Given task ::
Copy every line of the data that contains the string "Blender".

Material for this exercise ::

■ ■ ■

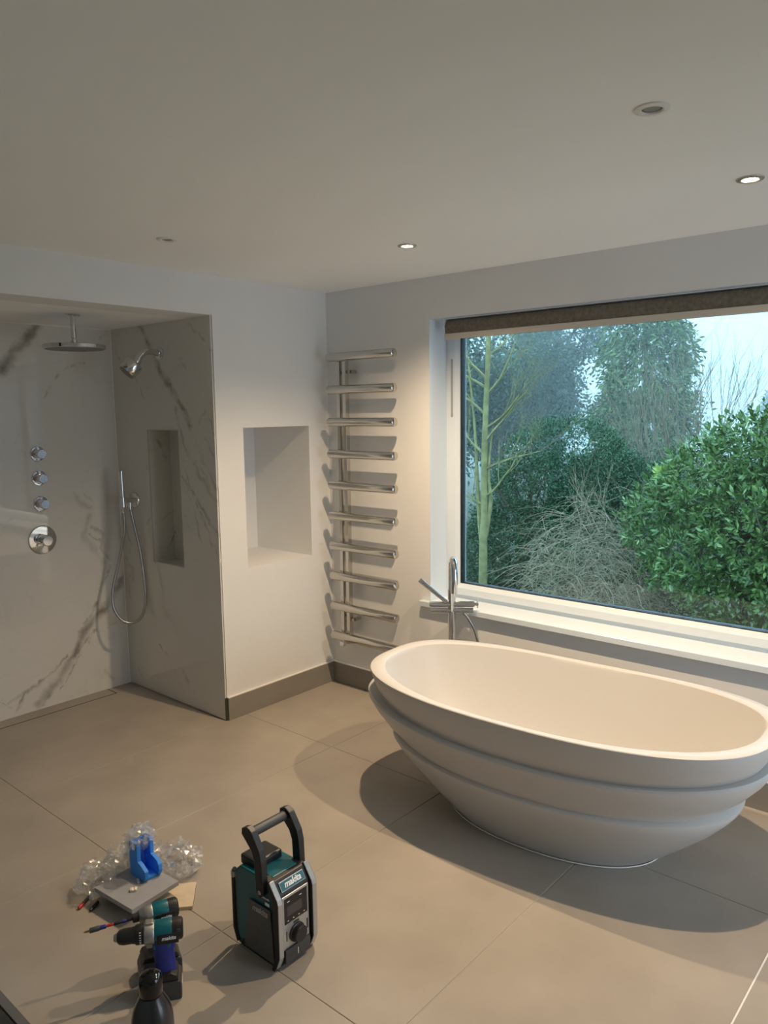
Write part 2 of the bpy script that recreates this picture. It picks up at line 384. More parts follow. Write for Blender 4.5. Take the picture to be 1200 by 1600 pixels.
# left wall with the deep plain niche
b = MB()
def wall_hole_x(b, x, y0, y1, z0, z1, hy0, hy1, hz0, hz1):
    for a, c, e, f in ((y0, hy0, z0, z1), (hy1, y1, z0, z1), (hy0, hy1, z0, hz0), (hy0, hy1, hz1, z1)):
        b.face([(x, a, e), (x, c, e), (x, c, f), (x, a, f)])
wall_hole_x(b, 0, YS+.010, 0, 0, H, NY0, NY1, NZ0, NZ1)
b.face([(-ND, NY0, NZ0), (-ND, NY1, NZ0), (-ND, NY1, NZ1), (-ND, NY0, NZ1)])
for y in (NY0, NY1): b.face([(-ND, y, NZ0), (0, y, NZ0), (0, y, NZ1), (-ND, y, NZ1)])
for z in (NZ0, NZ1): b.face([(-ND, NY0, z), (0, NY0, z), (0, NY1, z), (-ND, NY1, z)])
b.box(-.20, 0, YE, YS+.010, HS, H)           # bulkhead over the shower
b.box(-.20, 0, RY, YE, 0, H)                  # wall beyond the shower
b.box(-DR-.1, -DR+.0-.02, YS-.0, .1, 0, H)    # outer back of the block
struct(b.build('wall_left', PAINT, recalc=False))
# shower soffit
b = MB(); b.box(-DR-.1, -.2, YE-.1, YS+.01, HS, H-.001)
struct(b.build('ceiling_shower', CEIL))
# shower walls: marble panels
sh = struct(MB().box(-DR-.1, -DR-.012, YE-.1, YS+.02, 0, H).build('wall_shower_back', PAINT))
MB().box(-DR-.012, -DR, YE, YS, .0, HS).build('marble_panel', MARB_BACK, sh)
ss = MB()
def panel_hole(b, y, x0, x1, z0, z1, hx0, hx1, hz0, hz1, t):
    for a, c, e, f in ((x0, hx0, z0, z1), (hx1, x1, z0, z1), (hx0, hx1, z0, hz0), (hx0, hx1, hz1, z1)):
        b.face([(a, y, e), (c, y, e), (c, y, f), (a, y, f)])
    b.face([(x1, y, z0), (x1, y+t, z0), (x1, y+t, z1), (x1, y, z1)])
panel_hole(ss, YS, -DR, -.003, .004, HS, SX0, SX1, SZ0, SZ1, .0095)
wside = struct(ss.build('wall_shower_side', [MARB_SIDE, MARB_SIDE_B], recalc=False))
for f in (1, 4): wside.data.polygons[f].material_index = 1
wside['label'] = 'marble clad side wall of the shower recess'
b = MB()
y1 = YS+SD
b.face([(SX0, y1, SZ0), (SX1, y1, SZ0), (SX1, y1, SZ1), (SX0, y1, SZ1)])
for x in (SX0, SX1): b.face([(x, YS, SZ0), (x, y1, SZ0), (x, y1, SZ1), (x, YS, SZ1)])
for z in (SZ0, SZ1): b.face([(SX0, YS, z), (SX1, YS, z), (SX1, y1, z), (SX0, y1, z)])
b.build('niche_lining', MARB_PLAIN, wside, recalc=False)
b = MB()
b.tube([(SX0+.001, y1-.001, SZ0), (SX0+.001, y1-.001, SZ1)], .0022, 6)
b.tube([(SX0+.001, YS, SZ0+.001), (SX0+.001, y1, SZ0+.001), (SX1, y1, SZ0+.001)], .002, 6)
b.build('niche_sealant', TRIMW, wside)
b = MB(); t = .0025
for P in (((SX0, SZ0), (SX1, SZ0)), ((SX1, SZ0), (SX1, SZ1)), ((SX1, SZ1), (SX0, SZ1)), ((SX0, SZ1), (SX0, SZ0))):
    (xa, za), (xb, zb) = P
    b.box(min(xa, xb)-t, max(xa, xb)+t, YS-.0012, YS+.004, min(za, zb)-t, max(za, zb)+t)
b.build('niche_edge', mat('pale_marble_edge', (.46, .45, .42), .3), wside)
MB().box(-DR-.1, 0, YE-.1, YE, 0, HS).build('wall_shower_end', MARB_PLAIN)['kind'] = 'structure'
# pale sealant lines of the recess
b = MB(); b.tube([(-DR+.001, YS-.001, 0), (-DR+.001, YS-.001, HS)], .0035, 6)
b.tube([(-DR+.001, YS, HS-.001), (-DR+.001, YE, HS-.001)], .005, 6); b.tube([(-DR, YS-.001, HS-.001), (-.005, YS-.001, HS-.001)], .002, 6)
struct(b.build('trim_1', TRIMW))
b = MB(); b.box(-.006, .0005, YS-.0005, YS+.012, 0, .13)
struct(b.build('trim_2', mat('dark_corner_joint', (.05, .045, .035), .8)))

# window wall
WX0, WX1, WZ0, WZ1, WD = .777, 4.20, .605, 2.181, .30
b = MB()
b.box(-DR-.1, WX0, 0, WD, 0, H); b.box(WX1, RX+.1, 0, WD, 0, H); b.box(WX0, WX1, 0, WD, 0, WZ0); b.box(WX0, WX1, 0, WD, WZ1, H)
struct(b.build('wall_window', PAINT))
b = MB(); t = .0016                                   # white plastered reveals
b.box(WX0-.0, WX0+t, -.0008, .155, .636, WZ1); b.box(WX1-t, WX1, -.0008, .155, .636, WZ1); b.box(WX0, WX1, -.0008, .155, WZ1-t, WZ1)
struct(b.build('trim_3', GLOSSW))
# walls behind the camera; unseen glazed doors added in the right-hand wall for daylight
struct(MB().box(-DR-.1, RX+.1, RY-.1, RY, 0, H).build('wall_back', PAINT))
b = MB()
by0, by1, bz0, bz1 = -1.65, -.08, .02, 2.25
b.box(RX, RX+.1, RY-.1, by0, 0, H); b.box(RX, RX+.1, by1, .1, 0, H); b.box(RX, RX+.1, by0, by1, 0, bz0); b.box(RX, RX+.1, by0, by1, bz1, H)
struct(b.build('wall_right', PAINT))
w2 = empty('added_doors', (RX+.05, 0, 0)); w2['kind'] = 'structure'
b = MB()
for y in (by0, by0+.76, by1-.06): b.box(-.03, .03, y, y+.06, bz0, bz1)
for z in (bz0, bz1-.06): b.box(-.029, .029, by0, by1, z, z+.06)
b.build('added_door_frame', UPVC, w2)
MB().box(-.004, .004, by0+.03, by1-.03, bz0+.03, bz1-.03).build('glass_pane', CLEARG, w2)

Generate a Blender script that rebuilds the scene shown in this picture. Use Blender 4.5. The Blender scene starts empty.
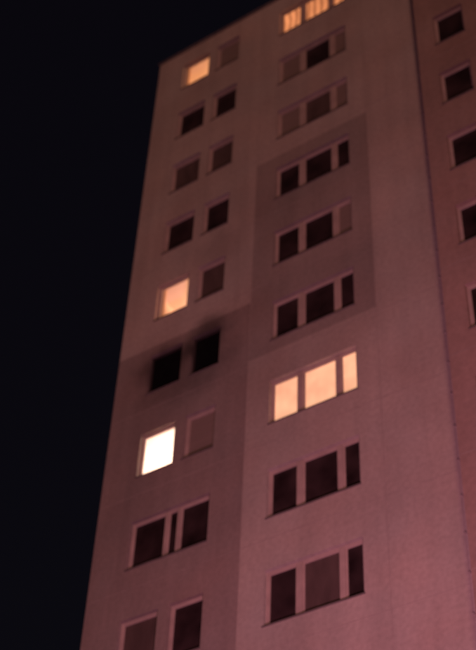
import bpy, math, random
from mathutils import Vector, Matrix
random.seed(4)
sc=bpy.context.scene
sc.view_settings.view_transform='Standard'; sc.view_settings.look='None'; sc.view_settings.exposure=0
# ---------------------------------------------------------------- materials
def newmat(name):
    m=bpy.data.materials.new(name); m.use_nodes=True
    nt=m.node_tree; b=nt.nodes['Principled BSDF']
    return m,nt,b
def N(nt,t,**k):
    n=nt.nodes.new(t)
    for a,v in k.items(): setattr(n,a,v)
    return n
def simple(name,col,rough=.6,var=.15,scale=3.0,metal=0.0,spec=.3,stretch=(1,1,1)):
    m,nt,b=newmat(name)
    tc=N(nt,'ShaderNodeTexCoord'); mp=N(nt,'ShaderNodeMapping'); mp.inputs['Scale'].default_value=stretch
    no=N(nt,'ShaderNodeTexNoise'); no.inputs['Scale'].default_value=scale; no.inputs['Detail'].default_value=5
    r=N(nt,'ShaderNodeMapRange'); r.inputs[1].default_value=.3; r.inputs[2].default_value=.7
    r.inputs[3].default_value=1-var; r.inputs[4].default_value=1+var
    mx=N(nt,'ShaderNodeVectorMath',operation='SCALE'); mx.inputs[0].default_value=col
    l=nt.links
    l.new(tc.outputs['Object'],mp.inputs[0]); l.new(mp.outputs[0],no.inputs['Vector']); l.new(no.outputs['Fac'],r.inputs[0])
    l.new(r.outputs[0],mx.inputs['Scale']); l.new(mx.outputs[0],b.inputs['Base Color'])
    b.inputs['Roughness'].default_value=rough; b.inputs['Metallic'].default_value=metal
    b.inputs['Specular IOR Level'].default_value=spec
    return m
SOOT=[(2.95,26.85,.75,.75,.75),(1.6,26.5,.9,.75,.7),(2.3,25.8,1.6,1.1,.5),(6.2,24.2+2.9,2.0,1.0,.12),(3.1,30.2,.8,.8,.2)]
def wallmat(name,col):
    m,nt,b=newmat(name); l=nt.links
    tc=N(nt,'ShaderNodeTexCoord')
    def noise(scale,stretch,lo,hi,det=5,a=.3,c=.7):
        mp=N(nt,'ShaderNodeMapping'); mp.inputs['Scale'].default_value=stretch
        no=N(nt,'ShaderNodeTexNoise'); no.inputs['Scale'].default_value=scale; no.inputs['Detail'].default_value=det
        r=N(nt,'ShaderNodeMapRange'); r.inputs[1].default_value=a; r.inputs[2].default_value=c; r.inputs[3].default_value=lo; r.inputs[4].default_value=hi
        l.new(tc.outputs['Object'],mp.inputs[0]); l.new(mp.outputs[0],no.inputs['Vector']); l.new(no.outputs['Fac'],r.inputs[0])
        return r.outputs[0],no.outputs['Fac']
    def mul(x,y):
        q=N(nt,'ShaderNodeMath',operation='MULTIPLY'); 
        l.new(x,q.inputs[0]); l.new(y,q.inputs[1]); return q.outputs[0]
    a,_=noise(.3,(1,1,1),.84,1.13,3)
    s,_=noise(1.4,(1.4,1.4,.1),.90,1.07)
    f,fr=noise(9,(1,1,1),.90,1.09,6)
    g=mul(mul(a,s),f)
    wob=N(nt,'ShaderNodeTexNoise'); wob.inputs['Scale'].default_value=1.3; wob.inputs['Detail'].default_value=4
    l.new(tc.outputs['Object'],wob.inputs['Vector'])
    sep=N(nt,'ShaderNodeSeparateXYZ'); l.new(tc.outputs['Object'],sep.inputs[0])
    for cx,cz,rx,rz,st in SOOT:
        cb=N(nt,'ShaderNodeCombineXYZ')
        for ax,c,r_ in ((0,cx,rx),(2,cz,rz)):
            q=N(nt,'ShaderNodeMath',operation='SUBTRACT'); l.new(sep.outputs[ax],q.inputs[0]); q.inputs[1].default_value=c
            q2=N(nt,'ShaderNodeMath',operation='DIVIDE'); l.new(q.outputs[0],q2.inputs[0]); q2.inputs[1].default_value=r_
            l.new(q2.outputs[0],cb.inputs[ax])
        ln=N(nt,'ShaderNodeVectorMath',operation='LENGTH'); l.new(cb.outputs[0],ln.inputs[0])
        ad=N(nt,'ShaderNodeMath',operation='ADD'); l.new(ln.outputs['Value'],ad.inputs[0]); l.new(wob.outputs['Fac'],ad.inputs[1])
        r=N(nt,'ShaderNodeMapRange',interpolation_type='SMOOTHSTEP'); r.inputs[1].default_value=.8; r.inputs[2].default_value=1.85
        r.inputs[3].default_value=1-.85*st; r.inputs[4].default_value=1
        l.new(ad.outputs[0],r.inputs[0]); g=mul(g,r.outputs[0])
    cn=N(nt,'ShaderNodeTexNoise'); cn.inputs['Scale'].default_value=.5; cn.inputs['Detail'].default_value=3
    l.new(tc.outputs['Object'],cn.inputs['Vector'])
    cm=N(nt,'ShaderNodeMix',data_type='RGBA'); l.new(cn.outputs['Fac'],cm.inputs[0])
    cm.inputs[6].default_value=(col[0]*1.06,col[1]*.94,col[2]*.9,1); cm.inputs[7].default_value=(col[0]*.94,col[1]*1.06,col[2]*1.1,1)
    mx=N(nt,'ShaderNodeVectorMath',operation='SCALE'); l.new(cm.outputs[2],mx.inputs[0])
    l.new(g,mx.inputs['Scale']); l.new(mx.outputs[0],b.inputs['Base Color'])
    b.inputs['Roughness'].default_value=.9; b.inputs['Specular IOR Level'].default_value=.15
    bp=N(nt,'ShaderNodeBump'); bp.inputs['Strength'].default_value=.25; bp.inputs['Distance'].default_value=.01
    l.new(fr,bp.inputs['Height']); l.new(bp.outputs[0],b.inputs['Normal'])
    return m
def emis(name,col,strength,stripes=0.0,scale=6.0):
    m,nt,b=newmat(name); l=nt.links
    tc=N(nt,'ShaderNodeTexCoord'); w=N(nt,'ShaderNodeTexWave'); w.inputs['Scale'].default_value=scale; w.inputs['Distortion'].default_value=2.5
    l.new(tc.outputs['Object'],w.inputs['Vector'])
    no=N(nt,'ShaderNodeTexNoise'); no.inputs['Scale'].default_value=1.4; l.new(tc.outputs['Object'],no.inputs['Vector'])
    r=N(nt,'ShaderNodeMapRange'); r.inputs[3].default_value=strength*(1-stripes); r.inputs[4].default_value=strength
    l.new(w.outputs['Fac'],r.inputs[0])
    r2=N(nt,'ShaderNodeMapRange'); r2.inputs[1].default_value=.3;r2.inputs[2].default_value=.7; r2.inputs[3].default_value=.78;r2.inputs[4].default_value=1.15
    l.new(no.outputs['Fac'],r2.inputs[0])
    q=N(nt,'ShaderNodeMath',operation='MULTIPLY'); l.new(r.outputs[0],q.inputs[0]); l.new(r2.outputs[0],q.inputs[1])
    b.inputs['Base Color'].default_value=(*[c*.5 for c in col],1); b.inputs['Roughness'].default_value=.9
    b.inputs['Emission Color'].default_value=(*col,1); l.new(q.outputs[0],b.inputs['Emission Strength'])
    return m
M_light=wallmat('painted_render_light',(.36,.325,.30))
M_dark=wallmat('painted_render_dark',(.27,.24,.225))
M_dark2=wallmat('painted_render_darker',(.245,.212,.20))
M_wing=wallmat('painted_render_wing',(.30,.225,.20))
M_joint=simple('joint_sealant',(.30,.265,.25),.9)
M_frame=simple('window_frame_plastic',(.38,.32,.295),.5,.12)
M_framed=simple('window_frame_charred',(.03,.025,.025),.8)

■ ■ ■

Solution for this exercise ::
Write part 2 of the bpy script that recreates this picture. It picks up at line 384. More parts follow. Write for Blender 4.5. Take the picture to be 1200 by 1600 pixels.
Generate a Blender script that rebuilds the scene shown in this picture. Use Blender 4.5. The Blender scene starts empty.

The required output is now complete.